The geopolitical noise around Iran actually makes this worse, not better. Because now the tariff conversation gets tangled with the supply-chain conversation. If the US tightens controls on advanced semiconductors to China (which is happening—the Chip Security Act is moving), the shortage of alternative capacity gets worse. The line gets longer. The wait gets more expensive.
Tesla and Meta aren't failing. They're just hitting the hard limit of what money can buy right now. You can't accelerate a bottleneck by spending more on it. You can only wait.
The nightmare isn't a cyberattack or a financial crisis. It's simpler: what if this is the new normal? What if we've built an economy where the fastest-growing companies are now permanently constrained by physics—by kilowatts and silicon wafers and the time it takes to build factories?

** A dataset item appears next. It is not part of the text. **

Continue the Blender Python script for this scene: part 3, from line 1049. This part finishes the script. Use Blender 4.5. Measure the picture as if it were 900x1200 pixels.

No crash. No volatility spike. Just a slow repricing of anyone who isn't sitting on the power source.
The question isn't whether the market goes up or down from here. It's whether you've noticed we've stopped being surprised by anything at all.
PREDICTION: SPY closes the week (by Friday EOD) lower than today's open, driven by continued weakness in mega-cap consumer-facing tech (META, TSLA, AMZN) as earnings season exposes capacity constraints.